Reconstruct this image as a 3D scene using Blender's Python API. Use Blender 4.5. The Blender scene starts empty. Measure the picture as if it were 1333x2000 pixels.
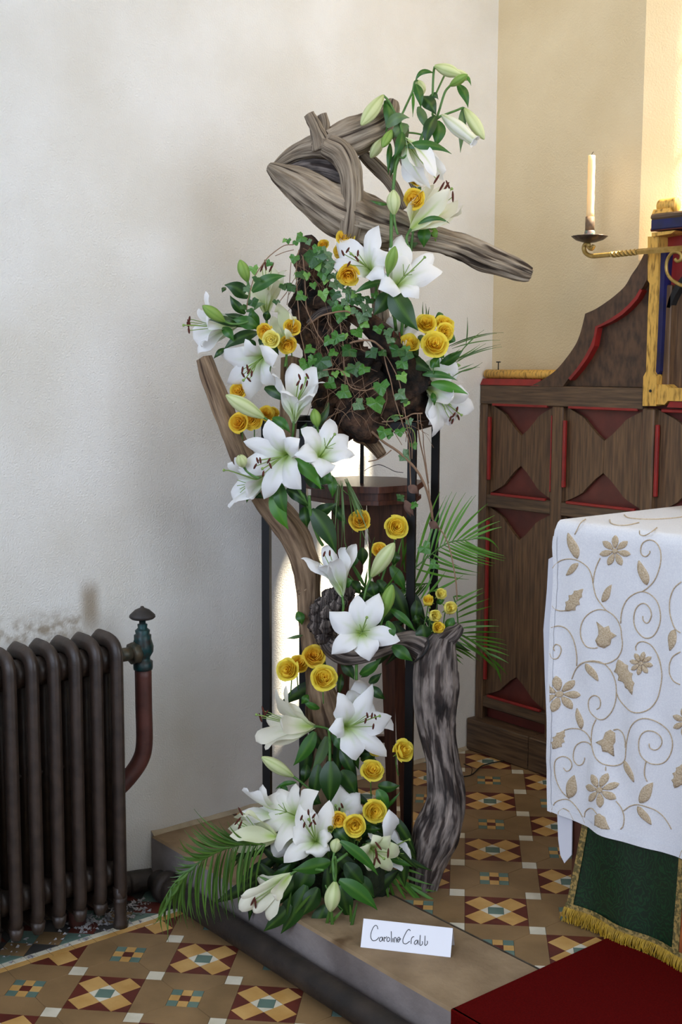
import bpy, bmesh, math, random
import numpy as np
from mathutils import Vector, Matrix, noise
rnd = random.Random(7)
S = bpy.context.scene
COL = S.collection
V3 = Vector

# ------------------------------------------------------------------ camera
F = 2386.44
CAM = V3((2.0671477, -2.20529581, 1.38831927))
CR = V3((0.63163876, 0.77525265, 0.00397533)).normalized()
CF = V3((-0.7694763, 0.62754132, -0.1187355)).normalized()
CU = CR.cross(CF).normalized()
FH = V3((CF.x, CF.y, 0)).normalized()
D0 = 3.281                       # distance to the front of the black stand
cam = bpy.data.objects.new('camera', bpy.data.cameras.new('camera'))
COL.objects.link(cam)
cam.matrix_world = Matrix(((CR.x, CU.x, -CF.x, CAM.x), (CR.y, CU.y, -CF.y, CAM.y), (CR.z, CU.z, -CF.z, CAM.z), (0, 0, 0, 1)))
cam.data.sensor_fit = 'VERTICAL'; cam.data.sensor_height = 36; cam.data.sensor_width = 24
cam.data.lens = F / 2000 * 36
cam.data.clip_start = .05
S.camera = cam

# ------------------------------------------------------------------ light
S.view_settings.view_transform = 'Standard'
try: S.view_settings.look = 'None'
except Exception: pass
S.view_settings.gamma = 1; S.view_settings.use_curve_mapping = False
S.view_settings.exposure = 0.0
w = bpy.data.worlds.new('world'); S.world = w; w.use_nodes = True
w.node_tree.nodes['Background'].inputs[0].default_value = (.72, .83, 1, 1)
w.node_tree.nodes['Background'].inputs[1].default_value = 1.3
SUND = V3((-1, -.9, -1.8)).normalized()
def light(name, kind, energy, color, loc=(0, 0, 0), direction=(0, 0, -1), sx=1, sy=1):
    l = bpy.data.lights.new(name, kind); l.energy = energy; l.color = color
    o = bpy.data.objects.new(name, l); COL.objects.link(o); o.location = loc
    o.rotation_euler = V3(direction).to_track_quat('-Z', 'Y').to_euler()
    if kind == 'AREA': l.shape = 'RECTANGLE'; l.size = sx; l.size_y = sy
    return o
sun = light('sun', 'SUN', 36, (1, .88, .68), (3, 4, 6), SUND); sun.data.angle = math.radians(1.2)
light('east_window_daylight', 'AREA', 32, (.93, .96, 1), (.27, 1.75, 2.75), (-.35, -1, -.25), .95, 2.0)
lamp = light('added_warm_fill', 'AREA', 3.4, (1, .72, .4), (1.3, -.3, 3.6), (-2.1, 1.1, -1.45), .9, .9); lamp.data.spread = math.radians(80)  # unseen warm fill, added to brighten and warm the back corner
light('south_window_daylight', 'AREA', 74, (.72, .83, 1), (3.75, -.1, 1.95), (-1, -.04, -.2), 1.9, 2.3)
light('nave_window_daylight', 'AREA', 94, (.66, .77, 1), (1.4, -4.8, 2.7), (-.3, 1, -.3), 2.2, 2.4)

# ------------------------------------------------------------------ pixel helpers (a photo pixel, put at a real distance)
K = {'A': (500, 80, 2.3804), 'B': (340, 440, 2.2217), 'C': (420, 780, 2.2217), 'D': (480, 1080, 2.8978), 'E': (300, 1460, 2.0828),
     '1': (630, 420, 4.4433), '2': (340, 480, 4.4433), '3': (420, 690, 4.4433), '4': (660, 100, 4.4433), '5': (740, 600, 6.0591),
     '6': (440, 1500, 6.665), '7': (620, 1480, 5.5542), '8': (530, 1240, 4.4433), '9': (490, 1340, 3.9206), 'c': (500, 960, 3.7028),
     'p': (780, 960, 5.2652), 'i': (540, 440, 4.1656), '0': (0, 0, 1), 'r': (900, 700, 2.499), 'q': (900, 270, 3.0785),
     'g': (1200, 500, 6.0602), 't': (1080, 280, 5.2688), 'm': (900, 920, 3.0785), 'n': (900, 700, 3.0785),
     'e': (1040, 980, 4.5495), 'f': (1040, 1280, 4.5495), 'w': (640, 1740, 2.8978), 'h': (640, 800, 5.127)}
def fx(z, x, y):
    k = K[z]; return k[0] + x / k[2], k[1] + y / k[2]
def ray(px, py): return CF + CR * ((px - 666.5) / F) - CU * ((py - 1000) / F)
def at(px, py, dd=0):
    d = ray(px, py); return CAM + d * ((D0 + dd) / d.dot(FH))
def onx(px, py, X):
    d = ray(px, py); return CAM + d * ((X - CAM.x) / d.x)
def ony(px, py, Y):
    d = ray(px, py); return CAM + d * ((Y - CAM.y) / d.y)
def onz(px, py, Z=0):
    d = ray(px, py); return CAM + d * ((Z - CAM.z) / d.z)
def proj(P):
    d = P - CAM; z = d.dot(CF); return 666.5 + F * d.dot(CR) / z, 1000 - F * d.dot(CU) / z
def zat(z, x, y, dd=0): return at(*fx(z, x, y), dd)
PXM = 727.3                      # pixels per metre at D0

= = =

- Problem requirements
Reply with nothing but the number of lines that contain the word "pixels".

- Solution
2